China and the EU do not need to be friends to be friendly. In large part, the EU’s decreased bargaining power is a consequence of Trump’s trade crackdown, and the EU should make a concerted effort to bond with Beijing over this unfortunate similarity. One of the reasons why the EU is presently worried about export dumping is that China’s trade surplus means a diversion of goods will flood the European market, which data suggests is already happening. Chinese exports to the EU, for example, increased in both March (10.3%) and April (8.3%) which coincided with a 21% drop in exports to the United States.
If Trump feels that the EU is getting too cozy with China, he could opt for a sweeter deal with the EU, which would not only signify that the EU’s tough stance against the United States had worked, but that it could then take the same stance with China. Of course, Trump could act in an erratic fashion and punish the Europeans further, but this is why I stress that Europe should take the highest-road with the longest view. Often left out of these discussions are the structural differences between the United States and China. Whereas Xi Jinping has consolidated power and made it clear he will rule for the rest of his life, frequent political change in the United States means that planning ahead is a smart move. Trump, for example, has incredibly low approval ratings, and his party will likely lose badly in the 2026 midterm elections. Thus, it is not unwise to assume that the Democrats would quickly reinstate support for Europe, offering it a massive break as the bloc aims to deal with the giants to the east.

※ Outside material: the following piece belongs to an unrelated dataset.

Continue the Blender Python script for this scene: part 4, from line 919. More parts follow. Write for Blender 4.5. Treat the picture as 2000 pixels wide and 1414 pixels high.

Though it is unlikely Beijing and Brussels will reach a rapprochement, it is essential for Europe that they adopt a balanced view and pragmatic posture, lest they get left behind more than they have already. If both parties walk away from Thursday’s summit with more relaxed relations, then both parties can begin to work constructively toward addressing each other’s concerns. On all fronts, Beijing is going to drive a hard bargain, and resorting to coercion will likely overstate Europe’s current capabilities. To the contrary, balanced and pragmatic diplomacy will be the most effective course, and may result in the Chinese undermining the leverage Europe does have. In any case, stuck between a rock and a hard place, it is not clear what other options Europe currently has.